Information provided »
————————
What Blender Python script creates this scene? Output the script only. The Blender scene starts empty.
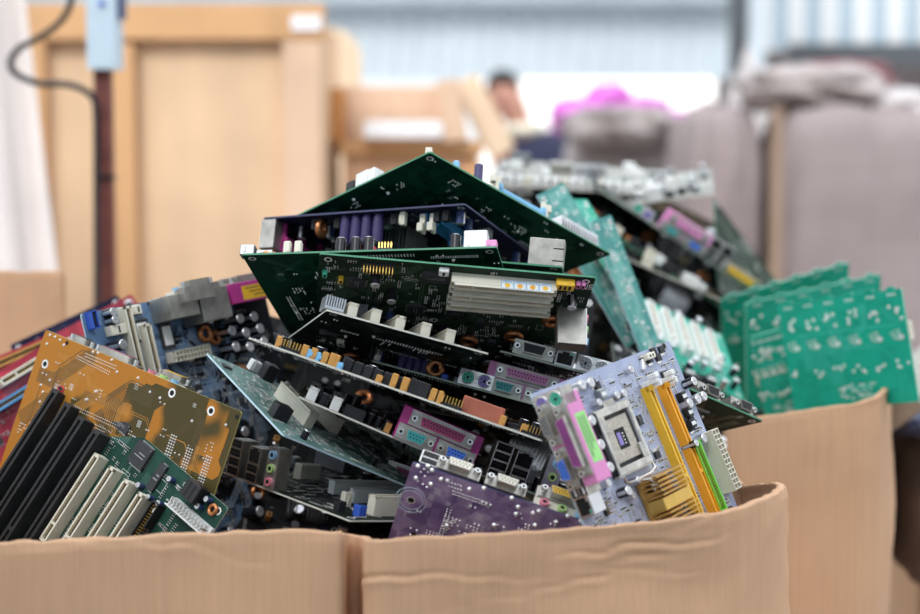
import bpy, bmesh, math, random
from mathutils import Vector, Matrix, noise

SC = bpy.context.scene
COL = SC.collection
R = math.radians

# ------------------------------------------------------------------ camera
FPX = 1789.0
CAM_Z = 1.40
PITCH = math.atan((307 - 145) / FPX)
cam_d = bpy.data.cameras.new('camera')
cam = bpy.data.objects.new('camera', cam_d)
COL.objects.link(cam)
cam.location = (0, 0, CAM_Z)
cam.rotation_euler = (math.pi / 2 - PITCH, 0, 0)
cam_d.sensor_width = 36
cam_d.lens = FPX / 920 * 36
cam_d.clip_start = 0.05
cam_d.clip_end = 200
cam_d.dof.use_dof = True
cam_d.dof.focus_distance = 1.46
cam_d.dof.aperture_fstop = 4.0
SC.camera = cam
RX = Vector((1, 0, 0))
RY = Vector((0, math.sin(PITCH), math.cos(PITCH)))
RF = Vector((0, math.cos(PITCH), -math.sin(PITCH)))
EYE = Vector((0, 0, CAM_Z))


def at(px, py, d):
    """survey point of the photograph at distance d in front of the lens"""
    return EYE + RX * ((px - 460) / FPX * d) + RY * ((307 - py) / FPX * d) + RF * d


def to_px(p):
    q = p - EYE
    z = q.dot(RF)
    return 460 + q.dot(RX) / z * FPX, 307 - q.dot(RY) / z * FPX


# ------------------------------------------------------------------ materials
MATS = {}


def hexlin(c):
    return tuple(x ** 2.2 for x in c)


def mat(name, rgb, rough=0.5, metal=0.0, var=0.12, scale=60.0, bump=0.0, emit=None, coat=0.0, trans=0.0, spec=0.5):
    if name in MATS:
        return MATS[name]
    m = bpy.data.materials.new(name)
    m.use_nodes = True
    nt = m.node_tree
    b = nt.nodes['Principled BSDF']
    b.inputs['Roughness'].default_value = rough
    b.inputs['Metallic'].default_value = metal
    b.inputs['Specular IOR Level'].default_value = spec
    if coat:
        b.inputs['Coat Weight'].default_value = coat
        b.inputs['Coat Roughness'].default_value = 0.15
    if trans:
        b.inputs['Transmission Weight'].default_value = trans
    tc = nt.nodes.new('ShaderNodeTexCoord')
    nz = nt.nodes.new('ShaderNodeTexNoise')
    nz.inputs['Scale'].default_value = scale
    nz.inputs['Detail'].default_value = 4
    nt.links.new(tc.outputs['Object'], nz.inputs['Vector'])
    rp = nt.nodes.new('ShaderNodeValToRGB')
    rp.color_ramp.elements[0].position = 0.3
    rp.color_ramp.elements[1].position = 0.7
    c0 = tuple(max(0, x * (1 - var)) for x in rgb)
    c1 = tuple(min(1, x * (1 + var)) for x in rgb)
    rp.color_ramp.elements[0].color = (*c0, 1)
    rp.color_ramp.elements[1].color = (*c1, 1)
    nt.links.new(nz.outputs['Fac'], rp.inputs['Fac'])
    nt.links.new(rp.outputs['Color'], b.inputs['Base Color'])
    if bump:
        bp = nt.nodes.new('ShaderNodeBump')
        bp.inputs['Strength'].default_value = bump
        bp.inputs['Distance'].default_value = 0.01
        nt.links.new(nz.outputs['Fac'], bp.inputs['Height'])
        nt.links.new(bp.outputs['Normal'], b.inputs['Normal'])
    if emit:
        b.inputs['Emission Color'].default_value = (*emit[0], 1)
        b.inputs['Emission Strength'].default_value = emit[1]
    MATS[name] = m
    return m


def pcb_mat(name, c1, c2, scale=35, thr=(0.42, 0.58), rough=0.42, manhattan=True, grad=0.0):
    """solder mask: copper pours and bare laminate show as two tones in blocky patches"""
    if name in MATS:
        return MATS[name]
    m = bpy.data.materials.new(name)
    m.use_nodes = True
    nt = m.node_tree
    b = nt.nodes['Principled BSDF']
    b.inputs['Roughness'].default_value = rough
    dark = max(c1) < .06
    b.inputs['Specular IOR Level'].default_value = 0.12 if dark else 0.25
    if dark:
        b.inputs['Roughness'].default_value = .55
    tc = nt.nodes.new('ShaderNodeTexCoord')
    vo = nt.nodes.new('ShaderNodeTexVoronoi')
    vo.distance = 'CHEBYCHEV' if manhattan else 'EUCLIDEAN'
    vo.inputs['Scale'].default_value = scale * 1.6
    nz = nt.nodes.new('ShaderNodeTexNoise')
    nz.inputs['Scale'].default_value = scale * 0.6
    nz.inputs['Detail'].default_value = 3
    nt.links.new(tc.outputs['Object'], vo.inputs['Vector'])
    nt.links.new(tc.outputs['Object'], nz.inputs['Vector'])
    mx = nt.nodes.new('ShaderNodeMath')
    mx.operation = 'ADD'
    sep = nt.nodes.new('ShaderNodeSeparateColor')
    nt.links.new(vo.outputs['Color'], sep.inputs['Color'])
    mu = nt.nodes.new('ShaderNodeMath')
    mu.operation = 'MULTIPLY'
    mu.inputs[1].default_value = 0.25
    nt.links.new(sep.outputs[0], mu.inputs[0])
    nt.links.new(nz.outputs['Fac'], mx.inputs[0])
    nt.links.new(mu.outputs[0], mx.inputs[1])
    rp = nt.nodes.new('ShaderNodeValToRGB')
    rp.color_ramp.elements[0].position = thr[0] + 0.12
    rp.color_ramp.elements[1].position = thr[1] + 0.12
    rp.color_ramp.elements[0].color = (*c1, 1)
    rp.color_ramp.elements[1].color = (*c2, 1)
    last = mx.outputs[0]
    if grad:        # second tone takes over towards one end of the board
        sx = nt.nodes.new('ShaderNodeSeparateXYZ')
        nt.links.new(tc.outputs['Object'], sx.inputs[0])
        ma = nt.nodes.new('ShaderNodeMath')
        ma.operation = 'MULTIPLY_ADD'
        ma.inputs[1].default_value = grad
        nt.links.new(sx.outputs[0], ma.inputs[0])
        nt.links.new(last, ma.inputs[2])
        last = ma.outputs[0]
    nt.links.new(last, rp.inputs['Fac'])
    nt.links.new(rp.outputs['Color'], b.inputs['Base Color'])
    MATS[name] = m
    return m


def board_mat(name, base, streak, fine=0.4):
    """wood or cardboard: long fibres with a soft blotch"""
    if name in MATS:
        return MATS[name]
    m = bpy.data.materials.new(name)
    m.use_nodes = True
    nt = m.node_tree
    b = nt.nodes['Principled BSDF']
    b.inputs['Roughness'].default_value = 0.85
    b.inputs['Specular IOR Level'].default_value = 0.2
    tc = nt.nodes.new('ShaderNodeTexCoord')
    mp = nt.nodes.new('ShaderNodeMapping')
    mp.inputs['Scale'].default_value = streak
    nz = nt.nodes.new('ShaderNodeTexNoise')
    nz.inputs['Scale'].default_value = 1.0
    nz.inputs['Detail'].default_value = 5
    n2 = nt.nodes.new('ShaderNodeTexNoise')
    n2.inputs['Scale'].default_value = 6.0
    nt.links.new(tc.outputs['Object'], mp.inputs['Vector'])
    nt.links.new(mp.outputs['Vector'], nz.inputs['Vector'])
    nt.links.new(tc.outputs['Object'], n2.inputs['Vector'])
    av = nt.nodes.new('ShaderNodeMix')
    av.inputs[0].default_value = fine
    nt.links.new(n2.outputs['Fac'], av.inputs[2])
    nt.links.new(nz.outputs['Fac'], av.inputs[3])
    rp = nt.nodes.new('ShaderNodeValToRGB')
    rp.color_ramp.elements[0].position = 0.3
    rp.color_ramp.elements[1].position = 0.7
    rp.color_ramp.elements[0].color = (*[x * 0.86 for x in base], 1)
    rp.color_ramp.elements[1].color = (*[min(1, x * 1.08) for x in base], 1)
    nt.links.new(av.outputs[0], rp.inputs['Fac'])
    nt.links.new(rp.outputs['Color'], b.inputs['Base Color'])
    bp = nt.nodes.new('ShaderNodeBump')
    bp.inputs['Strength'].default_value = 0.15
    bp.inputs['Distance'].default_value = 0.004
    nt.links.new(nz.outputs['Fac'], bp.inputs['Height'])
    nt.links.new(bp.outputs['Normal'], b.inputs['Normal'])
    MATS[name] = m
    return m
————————
What is required »
Write out each line of the listing above, exactly, from its first line to the line holding "return tuple(x ** 2.2 for x in c)", inclusive. Skip the pictures.

Finished answer »
What Blender Python script creates this scene? Output the script only. The Blender scene starts empty.
import bpy, bmesh, math, random
from mathutils import Vector, Matrix, noise

SC = bpy.context.scene
COL = SC.collection
R = math.radians

# ------------------------------------------------------------------ camera
FPX = 1789.0
CAM_Z = 1.40
PITCH = math.atan((307 - 145) / FPX)
cam_d = bpy.data.cameras.new('camera')
cam = bpy.data.objects.new('camera', cam_d)
COL.objects.link(cam)
cam.location = (0, 0, CAM_Z)
cam.rotation_euler = (math.pi / 2 - PITCH, 0, 0)
cam_d.sensor_width = 36
cam_d.lens = FPX / 920 * 36
cam_d.clip_start = 0.05
cam_d.clip_end = 200
cam_d.dof.use_dof = True
cam_d.dof.focus_distance = 1.46
cam_d.dof.aperture_fstop = 4.0
SC.camera = cam
RX = Vector((1, 0, 0))
RY = Vector((0, math.sin(PITCH), math.cos(PITCH)))
RF = Vector((0, math.cos(PITCH), -math.sin(PITCH)))
EYE = Vector((0, 0, CAM_Z))


def at(px, py, d):
    """survey point of the photograph at distance d in front of the lens"""
    return EYE + RX * ((px - 460) / FPX * d) + RY * ((307 - py) / FPX * d) + RF * d


def to_px(p):
    q = p - EYE
    z = q.dot(RF)
    return 460 + q.dot(RX) / z * FPX, 307 - q.dot(RY) / z * FPX


# ------------------------------------------------------------------ materials
MATS = {}


def hexlin(c):
    return tuple(x ** 2.2 for x in c)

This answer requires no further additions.